Sheffield Bus Bodies

Sheffield Bus Bodies

A lot has been said about Sheffield not having a standard bus - unlike London, Manchester and Birmingham. This may have been true but, apart from those quirky deliveries to spice up the life of a gricer, Sheffield did adhere to a fairly strict dual order policy. From the '20s until mid '60s this meant Leylands and AECs. Until AEC gradually left the double deck stage and were replaced by Daimler, the only deviations from this dualling policy were during WW2 and immediately afterwards when vehicles were hard to get and, almost, anything was better than nothing.

From the very first AEC Regent in the early '30s, Weymann became a major supplier - principally on AEC and pre-war Leyland, Cravens and Roberts were the other body suppliers - principally on Leyland, although Roberts also built on AEC. After WW2 this continued, although Cravens, Roberts - and also NCB - were additional builders on Regent IIIs.

It was not until very late, 1951, that Roe came on the scene in Sheffield and, after Leyland closed down their body shop, shared the privilege of bodying almost all vehicles with Weymann. This only ended in 1962/3.

Roe built composite bodies with teak frames to a superbly high standard and with a stylish design. This evolved from the Leeds Pullman until the last delivery, on Daimler CVG6, to Northampton Corporation in 1968. The classic post war Leeds Pullman of 1949-51 was the first Roe design to arrive in Sheffield on nine Leyland PD2s and soon after nine AEC Regent IIIs - the first manual Regent IIIs in the city. [They should have been synchromesh, but production difficulties saw them arrive with crash boxes. The synchro boxes were retrofitted a year or so later.]

AEC Regent III RWA 168 2168Ten more Regent IIIs arrived in 1953 - one figured on this site last year. There was a variant of the body style which was almost exclusive to the hundreds of utility Guys and Daimlers rebodied by Roe in 1952/3. The best known example of this is Steve Morris's J Wood of Mirfield Crossley - itself a rebody. The 1953 Sheffield Regent IIIs had a four bay body with window and frontal profile closely related to the rebody style.

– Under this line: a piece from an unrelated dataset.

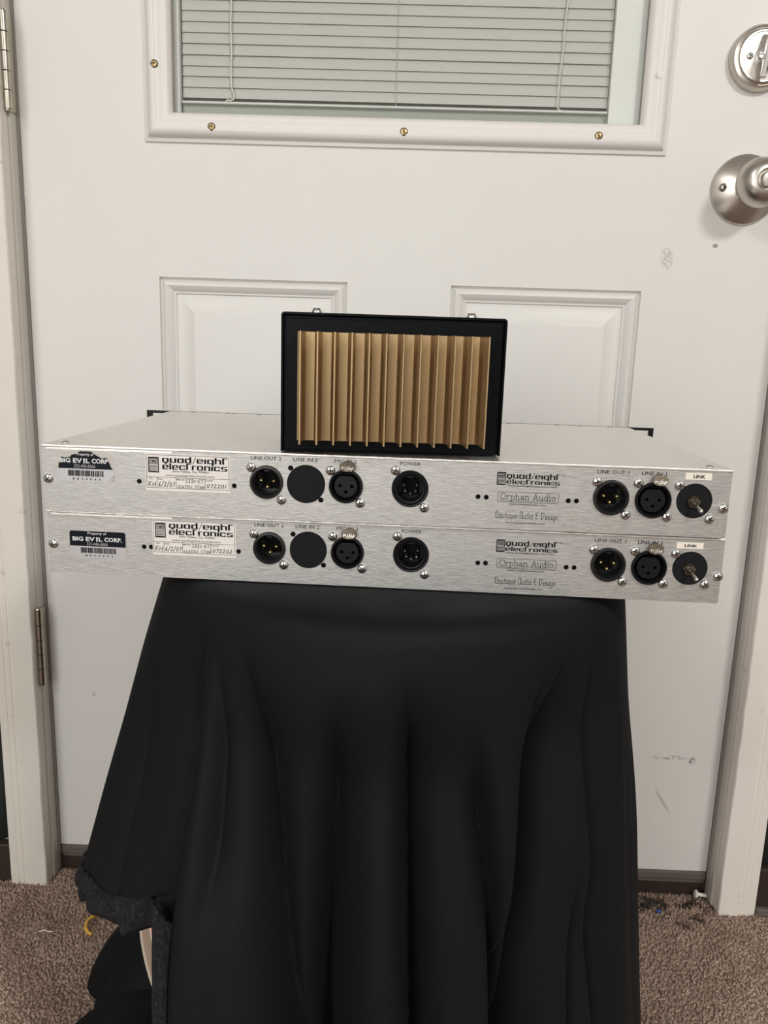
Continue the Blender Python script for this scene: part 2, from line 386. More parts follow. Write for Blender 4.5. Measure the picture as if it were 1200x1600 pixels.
DECO = {'B': (.62, [[(0, 0), (.5, 0), (.5, .9), (.44, 1), (0, 1), (0, 0)], [(-.05, .08), (-.05, .95)]]), 'A': (.62, [[(0, 0), (0, 1), (.45, 1), (.45, 0)], [(0, 0), (.4, 0)], [(.52, .1), (.52, .95)]]),
        'o': (.5, [_b]), 'u': (.5, [[(0, .5), (0, 0), (.4, 0), (.4, .5)]]), 't': (.4, [[(.15, 0), (.15, .85)], [(0, .55), (.35, .55)], [(.15, 0), (.3, 0)]]), 'i': (.25, [[(.1, 0), (.1, .5)], [(0, 0), (.22, 0)], [(.1, .7), (.1, .75)]]),
        'q': (.5, [_b, [(.42, 0), (.42, -.35)]]), 'e': (.48, [[(.4, 0), (0, 0), (0, .5), (.4, .5), (.4, .25), (0, .25)]]), 'd': (.5, [_b, [(.42, .5), (.42, .95)]]), '&': (.6, [[(.45, 1), (0, .9), (0, .58), (.3, .52), (0, .45), (0, 0), (.45, .05)]]),
        'D': (.75, [[(0, 0), (0, 1), (.62, .86), (.25, 0), (0, 0)], [(-.06, 0), (-.06, 1)]]), 's': (.48, [[(.4, .5), (0, .5), (0, .27), (.4, .22), (.4, 0), (0, 0)]]), 'g': (.5, [_b, [(.42, 0), (.42, -.35), (0, -.35)]]),
        'n': (.5, [[(0, 0), (0, .5), (.4, .5), (.4, 0)]]), ' ': (.35, [])}
HAND = {'K': (.8, [[(.1, 1), (.05, 0)], [(.6, .95), (.08, .4), (.65, .1)]]), 'H': (.9, [[(.1, .8), (.1, 0)], [(.1, .35), (.7, .45)], [(.75, .9), (.65, -.1)]]), '6': (.65, [[(.5, .95), (.15, .6), (.08, .2), (.3, 0), (.5, .2), (.3, .42), (.1, .25)]]),
        '/': (.55, [[(.45, 1.1), (0, -.1)]]), '2': (.65, [[(.05, .75), (.25, .95), (.45, .75), (.3, .4), (.02, .02), (.55, .05)]]), '0': (.65, [arc(.28, .42, .24, .42, 0, 360, 10)]), '7': (.6, [[(.02, .85), (.5, .88), (.2, 0)]]),
        'S': (.6, [[(.5, .85), (.2, .95), (.08, .7), (.42, .4), (.35, .05), (.02, .08)]]), '3': (.6, [[(.05, .9), (.45, .9), (.2, .55), (.48, .3), (.3, 0), (.02, .1)]]), 'C': (.6, [[(.5, .8), (.25, .8), (.05, .35), (.2, .02), (.5, .1)]]), '-': (.5, [[(.08, .45), (.4, .47)]]),
        'E': (.65, [[(.55, .95), (.1, .9), (.08, .05), (.55, .08)], [(.1, .5), (.45, .52)]]), 'T': (.65, [[(0, .9), (.65, .98)], [(.35, .92), (.3, 0)]]), 'L': (.5, [[(.1, .85), (.05, .02), (.45, .05)]]), 'A': (.6, [[(.02, 0), (.25, .8), (.5, 0)], [(.1, .3), (.42, .3)]]),
        'I': (.3, [[(.12, .8), (.1, 0)]]), '1': (.4, [[(.18, .9), (.12, 0)]]), 'N': (.7, [[(.05, 0), (.08, .8), (.45, .05), (.5, .85)]]), 'O': (.65, [arc(.28, .42, .24, .42, 0, 360, 10)]), ' ': (.4, [])}
def pen(s, table, wd, slant=0):
    ls = []; x = 0
    for ch in s:
        w_, gl_ = table[ch]
        for g in gl_: ls.append([(x+px+py*slant, py) for px, py in g])
        x += w_+.12
    return strokes(ls, wd)

# ------------------------------------------------------------------ room shell
def simple(name, m, *b, kind='structure', parent=None, bev=0):
    bm = B(); box(bm, *b, bev=bev); o = obj(name, bm, m, parent)
    if kind: o['kind'] = kind
    return o
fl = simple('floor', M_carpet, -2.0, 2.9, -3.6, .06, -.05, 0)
simple('ceiling', M_ceil, -2.0, 2.9, -3.6, .06, 2.42, 2.47)
simple('wall_left', M_wall, -2.05, -2.0, -3.6, .06, 0, 2.42)
simple('wall_right', M_wall, 2.9, 2.95, -3.6, .06, 0, 2.42)
simple('wall_front', M_wall, -2.0, 2.9, -3.65, -3.6, 0, 2.42)
bm = B(); box(bm, -2.0, -.045, -.02, .06, 0, 2.42); box(bm, .962, 2.9, -.02, .06, 0, 2.42); box(bm, -.045, .962, -.02, .06, 2.09, 2.42)
struct(obj('wall_back', bm, M_wall))
# carpet pile
rng = np.random.default_rng(5)
def carpet_pile():
    nx, ny = 470, 250
    gx, gy = np.meshgrid(np.linspace(-.33, 1.28, nx), np.linspace(-.86, .012, ny))
    x = (gx+rng.uniform(-.0022, .0022, gx.shape)).ravel(); y = (gy+rng.uniform(-.0022, .0022, gx.shape)).ravel()
    keep = ~((x > -.003) & (x < .92) & (y > -.001)) & ~((x < -.001) & (y > -.021)) & ~((x > .917) & (y > -.021))
    x = x[keep]; y = y[keep]; n_ = len(x)
    a = rng.uniform(0, 2*PI, n_); h = rng.uniform(.002, .0055, n_); wd = rng.uniform(.0016, .0028, n_)
    tx = rng.uniform(-.003, .003, n_); ty = rng.uniform(-.003, .003, n_)
    V = np.zeros((n_, 4, 3), np.float32)
    for k in range(3):
        V[:, k, 0] = x+np.cos(a+k*2.094)*wd; V[:, k, 1] = y+np.sin(a+k*2.094)*wd; V[:, k, 2] = -.0005
    V[:, 3, 0] = x+tx; V[:, 3, 1] = y+ty; V[:, 3, 2] = h
    base = (np.arange(n_)*4)[:, None]
    F = np.concatenate([base+np.array([0, 1, 3]), base+np.array([1, 2, 3]), base+np.array([2, 0, 3])], 1).reshape(-1, 3)
    me = bpy.data.meshes.new('carpet_pile'); me.from_pydata(V.reshape(-1, 3).tolist(), [], F.tolist())
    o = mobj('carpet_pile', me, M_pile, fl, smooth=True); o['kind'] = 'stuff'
carpet_pile()

# door casings, jambs, threshold
def casing(name, inner, sgn, m, z1=2.14):
    # profile across the width: (distance from the inner edge, y)
    prof = [(0, -.020), (0, -.0375), (.0012, -.039), (.028, -.0395), (.0292, -.0375), (.0305, -.0375), (.0318, -.0385), (.037, -.0385), (.038, -.0372), (.039, -.0372), (.040, -.038), (.0505, -.036), (.052, -.034), (.052, -.020)]
    bm = B(); rows = []
    zs = [0]+[.02*i for i in range(1, 60)]+[1.5, z1]
    rnd = random.Random(name)
    for z in zs:
        jit = rnd.uniform(-.0006, .0006)
        rows.append([bm.verts.new((inner+sgn*(d+(jit if 0 < i < 3 else 0)), y, z)) for i, (d, y) in enumerate(prof)])
    for a, b in zip(rows, rows[1:]):
        for k in range(len(prof)-1): bm.faces.new((a[k], a[k+1], b[k+1], b[k]))
        bm.faces.new((a[-1], a[0], b[0], b[-1]))
    bm.faces.new(rows[0]); bm.faces.new(rows[-1])
    return struct(obj(name, bm, m))
casing('trim_1', -.0035, -1, M_cas_l)
casing('trim_2', .9205, 1, M_cas_r)
bm = B(); box(bm, -.0555, .9725, -.038, -.02, 2.085, 2.14); struct(obj('trim_3', bm, M_cas_l))
def jamb(name, x0, x1, gx):
    bm = B(); box(bm, x0, x1, -.0195, .055, 0, 2.088, bev=.0012)
    box(bm, gx-.0015, gx+.0015, -.004, .03, .03, 2.08, mi=1)
    return struct(obj(name, bm, [M_jamb, M_gasket]))
jamb('trim_4', -.045, -.0008, .0005)
jamb('trim_5', .9178, .962, .9165)
bm = B(); box(bm, -.001, .918, .004, .056, 2.05, 2.09); struct(obj('trim_6', bm, M_jamb))
bm = B(); box(bm, -.0008, .9178, .002, .056, -.01, .026, bev=.002); struct(obj('trim_7', bm, M_wood))
# door sweep strip belongs to the door
# ------------------------------------------------------------------ the door
door = thing('door_1'); struct(door)
door['label'] = 'white painted steel entry door with a blind window and two embossed panels'
X0, X1, Z0, Z1 = .0022, .9145, .0395, 2.05
wx0, wx1, wz0, wz1 = .152, .762, .976, 1.90
hx0, hx1, hz0, hz1 = .180, .7345, 1.000, 1.872     # opening in the slab
panels = [(.163, .3935), (.5197, .7495)]; pz0, pz1 = .26, .8222
bm = B()
xs = sorted([X0, X1, panels[0][0], panels[0][1], panels[1][0], panels[1][1], hx0, hx1]); zs = sorted([Z0, Z1, pz0, pz1, hz0, hz1])
for a, b in zip(xs, xs[1:]):
    for c, d in zip(zs, zs[1:]):
        mx_, mz = (a+b)/2, (c+d)/2
        if hx0 < mx_ < hx1 and hz0 < mz < hz1: continue
        if pz0 < mz < pz1 and any(p < mx_ < q for p, q in panels): continue
        rect_face(bm, a, b, c, d, 0)
for p, q in panels:
    pr = [(0, 0), (.0008, .0034), (.0022, .0040), (.006, .0006), (.0095, -.0004), (.0125, .0008), (.0165, .0046), (.0185, .0050), (.0195, .0066), (.0225, .0068), (.0235, .0066), (.040, .0016), (.0425, .0006), (.0435, .0004)]
    pr = [(a_, b_*1.35) for a_, b_ in pr]; lp = frame_sweep(bm, p, q, pz0, pz1, pr); bm.faces.new(lp[-1])
# edges and back
box_e = frame_sweep(bm, X0, X1, Z0, Z1, [(0, 0), (0, .044)]); 
frame_sweep(bm, hx0, hx1, hz0, hz1, [(0, 0), (0, .044)])
for a, b, c, d in ((X0, hx0, Z0, Z1), (hx1, X1, Z0, Z1), (hx0, hx1, Z0, hz0), (hx0, hx1, hz1, Z1)): rect_face(bm, a, b, c, d, .044)
bmesh.ops.remove_doubles(bm, verts=bm.verts, dist=1e-6)
slab = obj('door_slab', bm, M_door, door, smooth=math.radians(28))
bm = B(); box(bm, .0035, .9135, -.004, .040, .028, .0392, bev=.0012); box(bm, .0035, .9135, .0015, .036, .020, .029)
obj('door_sweep', bm, M_sweep, door)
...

1956 saw the delivery, on Regent III, of the first of many Roe bodies, to the most common and best known profile, which culminated in the twenty-five Regent Vs, like B fleet 1344, delivered in 1960. These were part of a batch of seventy-one similar Regent Vs - the others were twenty-six Weymann and twenty Alexander bodies. Pre WW2, nearly all the AECs were Weymann bodied but after the demise of Leyland bodies both builders had a share of both Leyland and AEC chassis.

AEC Regent V Roe 6344 WJ 1344This picture of 1344 shows a Roe bodied Leyland PD3 trying to muscle in. These were delivered a year earlier, in 1959, with essentially the same body but with significant differences. The Regent Vs were the only Roe bodies delivered with front screen ventilators; they also had platform doors and emergency doors. The PD3s had standard open platforms but there were about half a dozen PD2s with similar platform doors, the last one a sole 1960 registration. The PD3s were the last bodies - by Roe or anyone else - to have comprehensive side slider ventilators; the Regent Vs began the era of sliders every alternate window.

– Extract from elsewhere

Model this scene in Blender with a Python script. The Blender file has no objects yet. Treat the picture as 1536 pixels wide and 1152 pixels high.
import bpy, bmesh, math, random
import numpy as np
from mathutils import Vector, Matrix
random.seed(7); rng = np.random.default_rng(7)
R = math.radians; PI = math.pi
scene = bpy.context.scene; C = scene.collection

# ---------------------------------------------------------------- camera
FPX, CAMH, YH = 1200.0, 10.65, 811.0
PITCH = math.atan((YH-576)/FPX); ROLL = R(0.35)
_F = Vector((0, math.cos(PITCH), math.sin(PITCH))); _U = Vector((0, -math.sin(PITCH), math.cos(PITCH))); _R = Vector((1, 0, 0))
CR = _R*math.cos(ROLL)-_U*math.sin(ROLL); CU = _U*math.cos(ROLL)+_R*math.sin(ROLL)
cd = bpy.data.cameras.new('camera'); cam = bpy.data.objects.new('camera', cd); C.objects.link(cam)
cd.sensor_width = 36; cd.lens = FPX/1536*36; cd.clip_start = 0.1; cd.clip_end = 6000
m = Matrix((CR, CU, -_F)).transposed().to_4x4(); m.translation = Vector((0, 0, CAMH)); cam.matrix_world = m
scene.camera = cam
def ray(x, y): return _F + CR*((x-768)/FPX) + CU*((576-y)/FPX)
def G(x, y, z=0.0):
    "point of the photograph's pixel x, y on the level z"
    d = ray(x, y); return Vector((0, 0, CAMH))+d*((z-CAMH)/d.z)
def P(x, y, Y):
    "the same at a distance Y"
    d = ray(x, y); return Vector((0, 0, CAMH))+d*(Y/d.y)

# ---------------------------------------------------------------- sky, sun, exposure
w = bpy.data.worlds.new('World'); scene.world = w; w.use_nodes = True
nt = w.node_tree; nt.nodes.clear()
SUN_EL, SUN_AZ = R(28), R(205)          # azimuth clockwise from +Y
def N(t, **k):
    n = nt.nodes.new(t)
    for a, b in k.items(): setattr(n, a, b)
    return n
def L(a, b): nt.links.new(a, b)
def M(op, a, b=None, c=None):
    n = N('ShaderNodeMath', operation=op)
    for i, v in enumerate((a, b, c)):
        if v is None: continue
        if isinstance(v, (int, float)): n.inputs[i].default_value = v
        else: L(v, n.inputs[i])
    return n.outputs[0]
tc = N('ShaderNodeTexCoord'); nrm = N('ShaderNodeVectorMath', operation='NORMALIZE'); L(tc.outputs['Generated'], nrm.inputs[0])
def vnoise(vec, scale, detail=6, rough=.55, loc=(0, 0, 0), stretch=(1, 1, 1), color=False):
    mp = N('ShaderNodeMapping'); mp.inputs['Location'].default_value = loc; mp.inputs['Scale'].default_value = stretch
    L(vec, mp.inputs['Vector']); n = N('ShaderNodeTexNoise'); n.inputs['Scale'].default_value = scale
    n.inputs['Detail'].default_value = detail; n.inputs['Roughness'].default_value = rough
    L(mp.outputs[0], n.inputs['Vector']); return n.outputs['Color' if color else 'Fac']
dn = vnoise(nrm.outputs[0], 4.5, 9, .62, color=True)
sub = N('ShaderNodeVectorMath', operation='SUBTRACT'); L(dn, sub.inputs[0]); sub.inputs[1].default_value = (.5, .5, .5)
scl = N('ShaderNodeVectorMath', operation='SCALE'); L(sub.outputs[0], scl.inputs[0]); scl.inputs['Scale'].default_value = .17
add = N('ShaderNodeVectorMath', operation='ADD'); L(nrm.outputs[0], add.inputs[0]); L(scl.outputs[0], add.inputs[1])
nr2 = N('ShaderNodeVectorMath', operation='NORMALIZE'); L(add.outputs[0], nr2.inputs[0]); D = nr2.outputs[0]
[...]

Even then, there was something to keep the interest. The Regent Vs were built late 1959 and the first were registered and put into service on 1st January 1960. Half of them were not put into service until April 1960 - along with the Alexander and Weymann examples. The two subsets of Roe bodies had differing slider layout. 1344 was a Leadmill, seen at Pond Street Bus Station on service 59 to Bradway. Leadmill buses had an extra set of sliders downstairs - those immediately behind the engine or the driver. East Bank buses did not have these - only two sets each downstairs.

I was fortunate enough to live at Greenhill on the Derbyshire/Peak District border and to be served by the 38 Low Edges (East Bank), 59 Bradway and 22 Holmesfield (Leadmill) which gave three opportunities to ride the Roe/Regent Vs.

They were also the first Sheffield buses fitted, from new, with heating upstairs as well as downstairs - and I hated them in winter. Sheffield is beautifully mountainous and made for long hauls up hill in third gear on an AEC. The Regent V heaters were horrendously noisy but only worked when the bus was moving. At a bus stop,AEC Regent V Park Royal 367 EWE 1367 not a sound, but when you wanted to hear the engine or gearbox it was drowned out by the noise of the heaters!!!

Some of the Weymann Regent Vs had exhaust brakes, but none of the Roes. Now that would have been perfection.

After that, things fell apart and went downhill as Park Royal metal frames, and some of the ugliest buses they have ever produced, gradually took over at Crossgates. But we have our memories - and maybe 1330 will eventually emerge in shining glory at The South Yorkshire Transport Museum Aldwarke, Rotherham.